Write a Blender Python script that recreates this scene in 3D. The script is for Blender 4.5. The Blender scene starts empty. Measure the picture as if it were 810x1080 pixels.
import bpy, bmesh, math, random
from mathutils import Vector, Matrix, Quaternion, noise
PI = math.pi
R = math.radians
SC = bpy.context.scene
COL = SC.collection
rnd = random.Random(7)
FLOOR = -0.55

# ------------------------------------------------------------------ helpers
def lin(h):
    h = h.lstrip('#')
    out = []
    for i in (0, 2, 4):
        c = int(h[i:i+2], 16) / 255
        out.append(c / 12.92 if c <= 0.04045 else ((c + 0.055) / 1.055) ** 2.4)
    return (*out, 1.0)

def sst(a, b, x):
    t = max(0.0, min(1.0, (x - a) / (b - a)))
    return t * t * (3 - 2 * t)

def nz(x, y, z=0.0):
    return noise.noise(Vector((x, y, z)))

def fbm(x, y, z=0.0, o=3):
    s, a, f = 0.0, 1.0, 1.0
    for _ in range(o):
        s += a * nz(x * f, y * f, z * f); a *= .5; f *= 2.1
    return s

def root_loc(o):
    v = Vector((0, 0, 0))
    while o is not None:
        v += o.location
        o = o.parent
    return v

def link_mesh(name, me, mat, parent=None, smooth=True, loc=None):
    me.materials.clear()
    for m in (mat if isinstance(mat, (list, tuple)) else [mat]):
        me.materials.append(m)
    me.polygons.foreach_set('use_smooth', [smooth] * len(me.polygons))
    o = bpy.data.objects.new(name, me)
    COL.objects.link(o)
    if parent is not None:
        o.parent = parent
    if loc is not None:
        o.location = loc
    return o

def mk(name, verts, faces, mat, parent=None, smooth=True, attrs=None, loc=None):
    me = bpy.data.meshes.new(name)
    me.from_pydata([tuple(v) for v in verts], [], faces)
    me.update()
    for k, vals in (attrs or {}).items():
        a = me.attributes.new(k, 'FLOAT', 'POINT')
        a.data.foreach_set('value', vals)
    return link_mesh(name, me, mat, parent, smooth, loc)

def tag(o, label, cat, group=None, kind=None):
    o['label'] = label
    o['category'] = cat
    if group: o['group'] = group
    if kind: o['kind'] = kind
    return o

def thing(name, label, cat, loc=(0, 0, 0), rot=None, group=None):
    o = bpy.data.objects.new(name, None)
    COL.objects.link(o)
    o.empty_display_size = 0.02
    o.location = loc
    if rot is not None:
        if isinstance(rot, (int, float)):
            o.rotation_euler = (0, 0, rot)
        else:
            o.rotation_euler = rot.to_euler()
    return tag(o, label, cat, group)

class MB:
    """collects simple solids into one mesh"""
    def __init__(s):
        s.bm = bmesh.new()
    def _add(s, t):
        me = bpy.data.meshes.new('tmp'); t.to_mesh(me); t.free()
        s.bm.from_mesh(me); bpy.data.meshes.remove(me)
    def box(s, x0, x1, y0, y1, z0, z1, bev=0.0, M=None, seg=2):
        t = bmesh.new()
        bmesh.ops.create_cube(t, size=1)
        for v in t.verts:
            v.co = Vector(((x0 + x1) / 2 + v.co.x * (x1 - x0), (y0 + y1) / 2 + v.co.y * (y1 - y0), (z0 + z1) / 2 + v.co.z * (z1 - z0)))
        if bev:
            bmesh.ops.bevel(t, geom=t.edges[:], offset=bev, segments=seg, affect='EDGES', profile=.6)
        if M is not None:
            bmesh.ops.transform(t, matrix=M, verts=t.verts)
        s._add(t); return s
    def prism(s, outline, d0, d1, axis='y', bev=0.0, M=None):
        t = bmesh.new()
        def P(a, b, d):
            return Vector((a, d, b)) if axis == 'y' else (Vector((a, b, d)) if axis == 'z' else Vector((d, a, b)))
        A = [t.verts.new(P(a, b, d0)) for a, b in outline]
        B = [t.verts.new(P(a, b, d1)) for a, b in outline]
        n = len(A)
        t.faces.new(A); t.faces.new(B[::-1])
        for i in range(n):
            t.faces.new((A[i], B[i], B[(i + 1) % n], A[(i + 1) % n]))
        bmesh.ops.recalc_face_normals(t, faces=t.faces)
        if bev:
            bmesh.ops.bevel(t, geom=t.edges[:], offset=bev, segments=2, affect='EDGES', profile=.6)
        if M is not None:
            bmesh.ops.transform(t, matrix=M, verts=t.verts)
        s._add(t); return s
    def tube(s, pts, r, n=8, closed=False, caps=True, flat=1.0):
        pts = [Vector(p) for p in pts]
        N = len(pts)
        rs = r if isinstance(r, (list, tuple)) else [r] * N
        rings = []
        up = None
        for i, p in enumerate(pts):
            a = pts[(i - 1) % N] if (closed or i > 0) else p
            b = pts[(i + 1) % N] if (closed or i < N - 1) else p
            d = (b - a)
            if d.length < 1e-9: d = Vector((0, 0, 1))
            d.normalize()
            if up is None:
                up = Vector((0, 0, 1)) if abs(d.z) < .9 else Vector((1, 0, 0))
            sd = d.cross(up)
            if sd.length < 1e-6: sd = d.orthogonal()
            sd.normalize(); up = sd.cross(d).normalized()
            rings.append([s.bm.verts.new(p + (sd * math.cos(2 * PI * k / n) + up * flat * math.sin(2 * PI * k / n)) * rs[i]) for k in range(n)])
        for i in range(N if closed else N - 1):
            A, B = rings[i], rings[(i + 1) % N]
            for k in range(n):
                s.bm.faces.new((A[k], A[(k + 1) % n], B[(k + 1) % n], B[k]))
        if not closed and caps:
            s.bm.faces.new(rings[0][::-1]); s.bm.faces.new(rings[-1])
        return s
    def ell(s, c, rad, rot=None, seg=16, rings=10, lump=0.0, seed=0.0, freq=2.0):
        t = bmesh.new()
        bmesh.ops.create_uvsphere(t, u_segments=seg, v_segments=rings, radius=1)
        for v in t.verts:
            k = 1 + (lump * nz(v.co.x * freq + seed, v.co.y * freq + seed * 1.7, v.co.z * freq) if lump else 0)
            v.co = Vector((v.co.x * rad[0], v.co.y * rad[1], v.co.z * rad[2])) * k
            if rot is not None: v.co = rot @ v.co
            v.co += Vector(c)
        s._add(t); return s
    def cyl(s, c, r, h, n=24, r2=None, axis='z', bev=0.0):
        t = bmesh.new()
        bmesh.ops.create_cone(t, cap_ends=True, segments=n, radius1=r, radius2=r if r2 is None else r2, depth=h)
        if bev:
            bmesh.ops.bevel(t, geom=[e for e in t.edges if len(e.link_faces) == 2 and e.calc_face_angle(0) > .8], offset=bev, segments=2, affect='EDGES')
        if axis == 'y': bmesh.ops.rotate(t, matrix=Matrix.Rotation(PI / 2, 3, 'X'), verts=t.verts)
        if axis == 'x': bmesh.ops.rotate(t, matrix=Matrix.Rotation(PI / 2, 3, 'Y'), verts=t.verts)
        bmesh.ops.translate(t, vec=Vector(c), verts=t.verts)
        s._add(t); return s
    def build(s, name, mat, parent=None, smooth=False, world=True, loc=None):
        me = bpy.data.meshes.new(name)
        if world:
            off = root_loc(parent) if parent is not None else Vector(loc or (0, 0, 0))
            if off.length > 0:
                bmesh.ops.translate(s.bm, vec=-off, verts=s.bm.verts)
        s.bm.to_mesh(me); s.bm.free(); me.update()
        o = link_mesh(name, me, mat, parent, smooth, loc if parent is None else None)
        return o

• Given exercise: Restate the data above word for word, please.

• Result for this exercise:
Write a Blender Python script that recreates this scene in 3D. The script is for Blender 4.5. The Blender scene starts empty. Measure the picture as if it were 810x1080 pixels.
import bpy, bmesh, math, random
from mathutils import Vector, Matrix, Quaternion, noise
PI = math.pi
R = math.radians
SC = bpy.context.scene
COL = SC.collection
rnd = random.Random(7)
FLOOR = -0.55

# ------------------------------------------------------------------ helpers
def lin(h):
    h = h.lstrip('#')
    out = []
    for i in (0, 2, 4):
        c = int(h[i:i+2], 16) / 255
        out.append(c / 12.92 if c <= 0.04045 else ((c + 0.055) / 1.055) ** 2.4)
    return (*out, 1.0)

def sst(a, b, x):
    t = max(0.0, min(1.0, (x - a) / (b - a)))
    return t * t * (3 - 2 * t)

def nz(x, y, z=0.0):
    return noise.noise(Vector((x, y, z)))

def fbm(x, y, z=0.0, o=3):
    s, a, f = 0.0, 1.0, 1.0
    for _ in range(o):
        s += a * nz(x * f, y * f, z * f); a *= .5; f *= 2.1
    return s

def root_loc(o):
    v = Vector((0, 0, 0))
    while o is not None:
        v += o.location
        o = o.parent
    return v

def link_mesh(name, me, mat, parent=None, smooth=True, loc=None):
    me.materials.clear()
    for m in (mat if isinstance(mat, (list, tuple)) else [mat]):
        me.materials.append(m)
    me.polygons.foreach_set('use_smooth', [smooth] * len(me.polygons))
    o = bpy.data.objects.new(name, me)
    COL.objects.link(o)
    if parent is not None:
        o.parent = parent
    if loc is not None:
        o.location = loc
    return o

def mk(name, verts, faces, mat, parent=None, smooth=True, attrs=None, loc=None):
    me = bpy.data.meshes.new(name)
    me.from_pydata([tuple(v) for v in verts], [], faces)
    me.update()
    for k, vals in (attrs or {}).items():
        a = me.attributes.new(k, 'FLOAT', 'POINT')
        a.data.foreach_set('value', vals)
    return link_mesh(name, me, mat, parent, smooth, loc)

def tag(o, label, cat, group=None, kind=None):
    o['label'] = label
    o['category'] = cat
    if group: o['group'] = group
    if kind: o['kind'] = kind
    return o

def thing(name, label, cat, loc=(0, 0, 0), rot=None, group=None):
    o = bpy.data.objects.new(name, None)
    COL.objects.link(o)
    o.empty_display_size = 0.02
    o.location = loc
    if rot is not None:
        if isinstance(rot, (int, float)):
            o.rotation_euler = (0, 0, rot)
        else:
            o.rotation_euler = rot.to_euler()
    return tag(o, label, cat, group)

class MB:
    """collects simple solids into one mesh"""
    def __init__(s):
        s.bm = bmesh.new()
    def _add(s, t):
        me = bpy.data.meshes.new('tmp'); t.to_mesh(me); t.free()
        s.bm.from_mesh(me); bpy.data.meshes.remove(me)
    def box(s, x0, x1, y0, y1, z0, z1, bev=0.0, M=None, seg=2):
        t = bmesh.new()
        bmesh.ops.create_cube(t, size=1)
        for v in t.verts:
            v.co = Vector(((x0 + x1) / 2 + v.co.x * (x1 - x0), (y0 + y1) / 2 + v.co.y * (y1 - y0), (z0 + z1) / 2 + v.co.z * (z1 - z0)))
        if bev:
            bmesh.ops.bevel(t, geom=t.edges[:], offset=bev, segments=seg, affect='EDGES', profile=.6)
        if M is not None:
            bmesh.ops.transform(t, matrix=M, verts=t.verts)
        s._add(t); return s
    def prism(s, outline, d0, d1, axis='y', bev=0.0, M=None):
        t = bmesh.new()
        def P(a, b, d):
            return Vector((a, d, b)) if axis == 'y' else (Vector((a, b, d)) if axis == 'z' else Vector((d, a, b)))
        A = [t.verts.new(P(a, b, d0)) for a, b in outline]
        B = [t.verts.new(P(a, b, d1)) for a, b in outline]
        n = len(A)
        t.faces.new(A); t.faces.new(B[::-1])
        for i in range(n):
            t.faces.new((A[i], B[i], B[(i + 1) % n], A[(i + 1) % n]))
        bmesh.ops.recalc_face_normals(t, faces=t.faces)
        if bev:
            bmesh.ops.bevel(t, geom=t.edges[:], offset=bev, segments=2, affect='EDGES', profile=.6)
        if M is not None:
            bmesh.ops.transform(t, matrix=M, verts=t.verts)
        s._add(t); return s
    def tube(s, pts, r, n=8, closed=False, caps=True, flat=1.0):
        pts = [Vector(p) for p in pts]
        N = len(pts)
        rs = r if isinstance(r, (list, tuple)) else [r] * N
        rings = []
        up = None
        for i, p in enumerate(pts):
            a = pts[(i - 1) % N] if (closed or i > 0) else p
            b = pts[(i + 1) % N] if (closed or i < N - 1) else p
            d = (b - a)
            if d.length < 1e-9: d = Vector((0, 0, 1))
            d.normalize()
            if up is None:
                up = Vector((0, 0, 1)) if abs(d.z) < .9 else Vector((1, 0, 0))
            sd = d.cross(up)
            if sd.length < 1e-6: sd = d.orthogonal()
            sd.normalize(); up = sd.cross(d).normalized()
            rings.append([s.bm.verts.new(p + (sd * math.cos(2 * PI * k / n) + up * flat * math.sin(2 * PI * k / n)) * rs[i]) for k in range(n)])
        for i in range(N if closed else N - 1):
            A, B = rings[i], rings[(i + 1) % N]
            for k in range(n):
                s.bm.faces.new((A[k], A[(k + 1) % n], B[(k + 1) % n], B[k]))
        if not closed and caps:
            s.bm.faces.new(rings[0][::-1]); s.bm.faces.new(rings[-1])
        return s
    def ell(s, c, rad, rot=None, seg=16, rings=10, lump=0.0, seed=0.0, freq=2.0):
        t = bmesh.new()
        bmesh.ops.create_uvsphere(t, u_segments=seg, v_segments=rings, radius=1)
        for v in t.verts:
            k = 1 + (lump * nz(v.co.x * freq + seed, v.co.y * freq + seed * 1.7, v.co.z * freq) if lump else 0)
            v.co = Vector((v.co.x * rad[0], v.co.y * rad[1], v.co.z * rad[2])) * k
            if rot is not None: v.co = rot @ v.co
            v.co += Vector(c)
        s._add(t); return s
    def cyl(s, c, r, h, n=24, r2=None, axis='z', bev=0.0):
        t = bmesh.new()
        bmesh.ops.create_cone(t, cap_ends=True, segments=n, radius1=r, radius2=r if r2 is None else r2, depth=h)
        if bev:
            bmesh.ops.bevel(t, geom=[e for e in t.edges if len(e.link_faces) == 2 and e.calc_face_angle(0) > .8], offset=bev, segments=2, affect='EDGES')
        if axis == 'y': bmesh.ops.rotate(t, matrix=Matrix.Rotation(PI / 2, 3, 'X'), verts=t.verts)
        if axis == 'x': bmesh.ops.rotate(t, matrix=Matrix.Rotation(PI / 2, 3, 'Y'), verts=t.verts)
        bmesh.ops.translate(t, vec=Vector(c), verts=t.verts)
        s._add(t); return s
    def build(s, name, mat, parent=None, smooth=False, world=True, loc=None):
        me = bpy.data.meshes.new(name)
        if world:
            off = root_loc(parent) if parent is not None else Vector(loc or (0, 0, 0))
            if off.length > 0:
                bmesh.ops.translate(s.bm, vec=-off, verts=s.bm.verts)
        s.bm.to_mesh(me); s.bm.free(); me.update()
        o = link_mesh(name, me, mat, parent, smooth, loc if parent is None else None)
        return o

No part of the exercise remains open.